What you need to do
Will you print the material below without altering a single character?

Input records

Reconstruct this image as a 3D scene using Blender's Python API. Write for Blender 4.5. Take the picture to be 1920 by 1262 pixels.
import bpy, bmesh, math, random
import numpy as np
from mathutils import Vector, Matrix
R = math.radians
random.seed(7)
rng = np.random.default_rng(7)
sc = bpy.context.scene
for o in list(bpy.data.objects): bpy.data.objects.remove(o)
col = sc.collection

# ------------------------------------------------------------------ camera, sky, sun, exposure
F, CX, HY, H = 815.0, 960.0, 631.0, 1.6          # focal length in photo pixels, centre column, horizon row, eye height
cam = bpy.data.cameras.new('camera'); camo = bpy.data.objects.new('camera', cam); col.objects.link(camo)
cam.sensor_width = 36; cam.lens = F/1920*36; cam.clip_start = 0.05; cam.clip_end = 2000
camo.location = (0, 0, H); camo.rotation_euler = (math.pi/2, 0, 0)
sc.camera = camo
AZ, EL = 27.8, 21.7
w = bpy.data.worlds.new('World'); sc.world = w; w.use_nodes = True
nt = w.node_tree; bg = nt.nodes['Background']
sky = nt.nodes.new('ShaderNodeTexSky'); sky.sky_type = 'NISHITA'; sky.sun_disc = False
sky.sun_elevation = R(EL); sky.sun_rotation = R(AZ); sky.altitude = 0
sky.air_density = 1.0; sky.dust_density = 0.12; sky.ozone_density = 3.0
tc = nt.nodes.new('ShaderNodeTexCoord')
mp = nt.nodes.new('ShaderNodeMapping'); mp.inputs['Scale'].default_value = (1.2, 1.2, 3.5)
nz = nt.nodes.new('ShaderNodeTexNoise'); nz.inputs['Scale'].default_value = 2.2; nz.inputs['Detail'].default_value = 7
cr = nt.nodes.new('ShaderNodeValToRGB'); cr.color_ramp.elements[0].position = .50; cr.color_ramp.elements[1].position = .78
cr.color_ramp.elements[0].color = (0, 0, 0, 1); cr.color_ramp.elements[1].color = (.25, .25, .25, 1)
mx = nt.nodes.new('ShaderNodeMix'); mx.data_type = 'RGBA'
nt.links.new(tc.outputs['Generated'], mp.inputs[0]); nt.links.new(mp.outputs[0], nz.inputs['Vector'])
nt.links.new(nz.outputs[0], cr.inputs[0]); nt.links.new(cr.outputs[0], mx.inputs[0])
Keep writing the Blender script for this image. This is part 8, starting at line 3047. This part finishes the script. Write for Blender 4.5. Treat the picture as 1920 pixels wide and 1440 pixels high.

Full response
Reconstruct this image as a 3D scene using Blender's Python API. Write for Blender 4.5. Take the picture to be 1920 by 1262 pixels.
import bpy, bmesh, math, random
import numpy as np
from mathutils import Vector, Matrix
R = math.radians
random.seed(7)
rng = np.random.default_rng(7)
sc = bpy.context.scene
for o in list(bpy.data.objects): bpy.data.objects.remove(o)
col = sc.collection

# ------------------------------------------------------------------ camera, sky, sun, exposure
F, CX, HY, H = 815.0, 960.0, 631.0, 1.6          # focal length in photo pixels, centre column, horizon row, eye height
cam = bpy.data.cameras.new('camera'); camo = bpy.data.objects.new('camera', cam); col.objects.link(camo)
cam.sensor_width = 36; cam.lens = F/1920*36; cam.clip_start = 0.05; cam.clip_end = 2000
camo.location = (0, 0, H); camo.rotation_euler = (math.pi/2, 0, 0)
sc.camera = camo
AZ, EL = 27.8, 21.7
w = bpy.data.worlds.new('World'); sc.world = w; w.use_nodes = True
nt = w.node_tree; bg = nt.nodes['Background']
sky = nt.nodes.new('ShaderNodeTexSky'); sky.sky_type = 'NISHITA'; sky.sun_disc = False
sky.sun_elevation = R(EL); sky.sun_rotation = R(AZ); sky.altitude = 0
sky.air_density = 1.0; sky.dust_density = 0.12; sky.ozone_density = 3.0
tc = nt.nodes.new('ShaderNodeTexCoord')
mp = nt.nodes.new('ShaderNodeMapping'); mp.inputs['Scale'].default_value = (1.2, 1.2, 3.5)
nz = nt.nodes.new('ShaderNodeTexNoise'); nz.inputs['Scale'].default_value = 2.2; nz.inputs['Detail'].default_value = 7
cr = nt.nodes.new('ShaderNodeValToRGB'); cr.color_ramp.elements[0].position = .50; cr.color_ramp.elements[1].position = .78
cr.color_ramp.elements[0].color = (0, 0, 0, 1); cr.color_ramp.elements[1].color = (.25, .25, .25, 1)
mx = nt.nodes.new('ShaderNodeMix'); mx.data_type = 'RGBA'
nt.links.new(tc.outputs['Generated'], mp.inputs[0]); nt.links.new(mp.outputs[0], nz.inputs['Vector'])
nt.links.new(nz.outputs[0], cr.inputs[0]); nt.links.new(cr.outputs[0], mx.inputs[0])
Keep writing the Blender script for this image. This is part 8, starting at line 3047. This part finishes the script. Write for Blender 4.5. Treat the picture as 1920 pixels wide and 1440 pixels high.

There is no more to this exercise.